Marcia Brown, American author and illustrator, was born on July 13, 1918, and died in April of 2015---just last year. Brown's work was awarded three Caldecott Medals, and six Caldecott Honors, during her career---more Caldecotts  (awards and honors together) than any other illustrator. She also received the prestigious Laura Ingalls Wilder Medal in 1992 for her lifetime contribution to children's literature. Yet how well-known is she today? 

Brown should be talked about more than she is. Her work demonstrates a dazzling range of virtuosity, style, and media.

Woodcuts in two or three colors...


...vigorous yet delicate pen-work with pastel color...


...atmospheric color with lots of lines...

...bold flat primary color with hardly any line at all...


...exotic colors and dramatic silhouettes...

The Bun

...or just the simplest strokes of pencil and crayon. Pen-and-ink, gouache, watercolor, pencil, crayon...
Note with illustration
...playful, adventurous, bold, sweet, powerful, delicate, silly, serious...her artwork covers the gamut. One would never guess that all of this diversity came from the hands of one individual. And I haven't even said a word about her writing. Honor this artist by looking up some of her books today.   (This site is especially informative, including several interviews)


  1. Thank you for this post, Wendy. I love Marcia Brown's work and you have described why succinctly. Her woodcuts and use of color are stunning, both for their boldness and their subtlety. Time for a MB display in our library. I'm guessing there are new illustrators who are learning from her catalog - Peter Brown comes to mind.

    1. A display at your library would be wonderful!
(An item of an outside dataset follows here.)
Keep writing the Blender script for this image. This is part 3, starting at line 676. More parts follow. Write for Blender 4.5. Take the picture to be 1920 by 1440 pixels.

And yes, it is heartening to see that today's illustrators are learning from Brown' work.

  2. She well deserves the attention you have given her here, as do you, another remarkably versatile artist. Happy Birthday, Wendy Watson! We celebrate you, too!

  3. Wendy, what a wonderful tribute! I recognized some of the art, but not her name. Thank you for bringing her back to life for us.

    1. Thanks! I so enjoy talking about these illustrators whom I read as a child, grew up with, and often met as a young illustrator---it's very rewarding to remind others of their work.

  4. I love this post, Wendy. Such a range she had . . . and what a career!

    1. Yes, an amazing artist and career. I was so very lucky to be able to meet her when I was a young illustrator. Very inspiring for me.